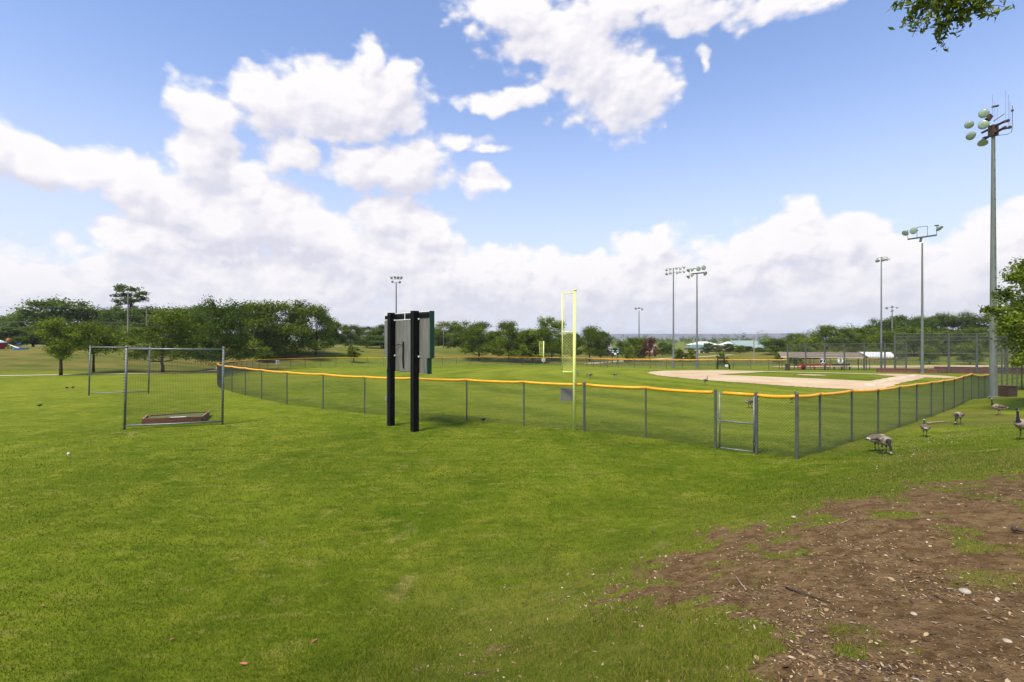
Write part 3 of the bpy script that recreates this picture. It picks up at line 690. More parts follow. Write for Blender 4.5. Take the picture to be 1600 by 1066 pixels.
# portable mound box
c0 = onG(223.5, 20.9); c1 = onG(314, 21.6); dv = Vector((c1[0]-c0[0], c1[1]-c0[1])).normalized(); nv = Vector((-dv.y, dv.x))
zm = (c0[2]+c1[2])/2; W_ = math.hypot(c1[0]-c0[0], c1[1]-c0[1])
def mp(u, v_, z): p = Vector(c0[:2])+dv*u+nv*v_; return (p.x, p.y, zm+z)
root = empty('pitching_mound_box', mp(0, 0, 0), 'timber framed pitching mound box filled with worn turf behind the near screen', 'mound box')
def plank(a_, b_, h0, h1, th=.05):
    a_, b_ = Vector(a_), Vector(b_); n_ = (b_-a_).cross(Vector((0, 0, 1))).normalized()*th/2
    vs = [a_-n_, a_+n_, b_+n_, b_-n_, a_-n_+Vector((0, 0, h0)), a_+n_+Vector((0, 0, h0)), b_+n_+Vector((0, 0, h1)), b_-n_+Vector((0, 0, h1))]
    vs = [v_ if i > 3 else v_-Vector((0, 0, .06)) for i, v_ in enumerate(vs)]
    m_ = MB(); m_.add(vs, [(0, 3, 2, 1), (0, 1, 5, 4), (1, 2, 6, 5), (2, 3, 7, 6), (3, 0, 4, 7)]); m_.add([v_+Vector((0, 0, .002)) for v_ in vs[4:]], [(0, 1, 2, 3)], 1); return m_
D_ = 2.3
plank(mp(0, 0, 0), mp(W_, 0, 0), .30, .28).build('front_board', [M_wood, M_woodtop], root)
plank(mp(-.03, .03, 0), mp(-.35, D_*.72, 0), .27, .25).build('side_board', [M_wood, M_woodtop], root)
plank(mp(-.35, D_*.72, 0), mp(-.75, D_*1.15, 0), .25, .06).build('side_board', [M_wood, M_woodtop], root)
plank(mp(W_+.03, .03, 0), mp(W_-.2, D_, 0), .27, .2).build('side_board', [M_wood, M_woodtop], root)
plank(mp(-.3, D_*.8, 0), mp(W_-.2, D_, 0), .2, .2).build('rear_board', [M_wood, M_woodtop], root)
m_ = MB(); m_.add([mp(.02, .03, .17), mp(W_-.02, .03, .17), mp(W_-.2, D_-.03, .15), mp(-.32, D_*.75, .15)], [(0, 1, 2, 3)]); m_.build('turf_fill', mat('worn_turf_fill', (.12, .10, .04), .95, 0, .3, 4, .5, 30, col2=(.07, .12, .012)), root)
m_ = MB(); m_.box(mp(W_*.5, .75, .19), (.61, .15, .03), math.atan2(dv.y, dv.x)); m_.build('pitching_rubber', M_white, root, bevel=.006)

# ------------------------------------------------------------------ scoreboard from behind
p1 = Vector((-5.15, 21.0)); p2 = Vector((-3.88, 19.65)); dl = (p2-p1).normalized(); nn = Vector((-dl.y, dl.x))
if nn.y < 0: nn = -nn
ab = math.atan2(dl.y, dl.x); z1 = H(*p1); z2 = H(*p2)
root = empty('scoreboard', (p1.x, p1.y, z1), 'ball field scoreboard seen from behind, grey metal back with green edge on two black posts', 'scoreboard')
MB().box((p1.x, p1.y, z1/2+CAMZ/2+.55), (.235, .235, CAMZ+1.14-z1), ab).build('post', M_black, root, bevel=.01)
MB().box((p2.x, p2.y, z2/2+CAMZ/2+.56), (.25, .25, CAMZ+1.13-z2), ab).build('post', M_black, root, bevel=.01)
def sbp(t, d_, z): p = p1+dl*t+nn*d_; return (p.x, p.y, CAMZ+z)
t0, t1 = -.83, 2.71; tm = (t0+t1)/2; LT = t1-t0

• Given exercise
Take the listing above and restate it word for word, without its pictures.

• Correct answer
Write part 3 of the bpy script that recreates this picture. It picks up at line 690. More parts follow. Write for Blender 4.5. Take the picture to be 1600 by 1066 pixels.
# portable mound box
c0 = onG(223.5, 20.9); c1 = onG(314, 21.6); dv = Vector((c1[0]-c0[0], c1[1]-c0[1])).normalized(); nv = Vector((-dv.y, dv.x))
zm = (c0[2]+c1[2])/2; W_ = math.hypot(c1[0]-c0[0], c1[1]-c0[1])
def mp(u, v_, z): p = Vector(c0[:2])+dv*u+nv*v_; return (p.x, p.y, zm+z)
root = empty('pitching_mound_box', mp(0, 0, 0), 'timber framed pitching mound box filled with worn turf behind the near screen', 'mound box')
def plank(a_, b_, h0, h1, th=.05):
    a_, b_ = Vector(a_), Vector(b_); n_ = (b_-a_).cross(Vector((0, 0, 1))).normalized()*th/2
    vs = [a_-n_, a_+n_, b_+n_, b_-n_, a_-n_+Vector((0, 0, h0)), a_+n_+Vector((0, 0, h0)), b_+n_+Vector((0, 0, h1)), b_-n_+Vector((0, 0, h1))]
    vs = [v_ if i > 3 else v_-Vector((0, 0, .06)) for i, v_ in enumerate(vs)]
    m_ = MB(); m_.add(vs, [(0, 3, 2, 1), (0, 1, 5, 4), (1, 2, 6, 5), (2, 3, 7, 6), (3, 0, 4, 7)]); m_.add([v_+Vector((0, 0, .002)) for v_ in vs[4:]], [(0, 1, 2, 3)], 1); return m_
D_ = 2.3
plank(mp(0, 0, 0), mp(W_, 0, 0), .30, .28).build('front_board', [M_wood, M_woodtop], root)
plank(mp(-.03, .03, 0), mp(-.35, D_*.72, 0), .27, .25).build('side_board', [M_wood, M_woodtop], root)
plank(mp(-.35, D_*.72, 0), mp(-.75, D_*1.15, 0), .25, .06).build('side_board', [M_wood, M_woodtop], root)
plank(mp(W_+.03, .03, 0), mp(W_-.2, D_, 0), .27, .2).build('side_board', [M_wood, M_woodtop], root)
plank(mp(-.3, D_*.8, 0), mp(W_-.2, D_, 0), .2, .2).build('rear_board', [M_wood, M_woodtop], root)
m_ = MB(); m_.add([mp(.02, .03, .17), mp(W_-.02, .03, .17), mp(W_-.2, D_-.03, .15), mp(-.32, D_*.75, .15)], [(0, 1, 2, 3)]); m_.build('turf_fill', mat('worn_turf_fill', (.12, .10, .04), .95, 0, .3, 4, .5, 30, col2=(.07, .12, .012)), root)
m_ = MB(); m_.box(mp(W_*.5, .75, .19), (.61, .15, .03), math.atan2(dv.y, dv.x)); m_.build('pitching_rubber', M_white, root, bevel=.006)

# ------------------------------------------------------------------ scoreboard from behind
p1 = Vector((-5.15, 21.0)); p2 = Vector((-3.88, 19.65)); dl = (p2-p1).normalized(); nn = Vector((-dl.y, dl.x))
if nn.y < 0: nn = -nn
ab = math.atan2(dl.y, dl.x); z1 = H(*p1); z2 = H(*p2)
root = empty('scoreboard', (p1.x, p1.y, z1), 'ball field scoreboard seen from behind, grey metal back with green edge on two black posts', 'scoreboard')
MB().box((p1.x, p1.y, z1/2+CAMZ/2+.55), (.235, .235, CAMZ+1.14-z1), ab).build('post', M_black, root, bevel=.01)
MB().box((p2.x, p2.y, z2/2+CAMZ/2+.56), (.25, .25, CAMZ+1.13-z2), ab).build('post', M_black, root, bevel=.01)
def sbp(t, d_, z): p = p1+dl*t+nn*d_; return (p.x, p.y, CAMZ+z)
t0, t1 = -.83, 2.71; tm = (t0+t1)/2; LT = t1-t0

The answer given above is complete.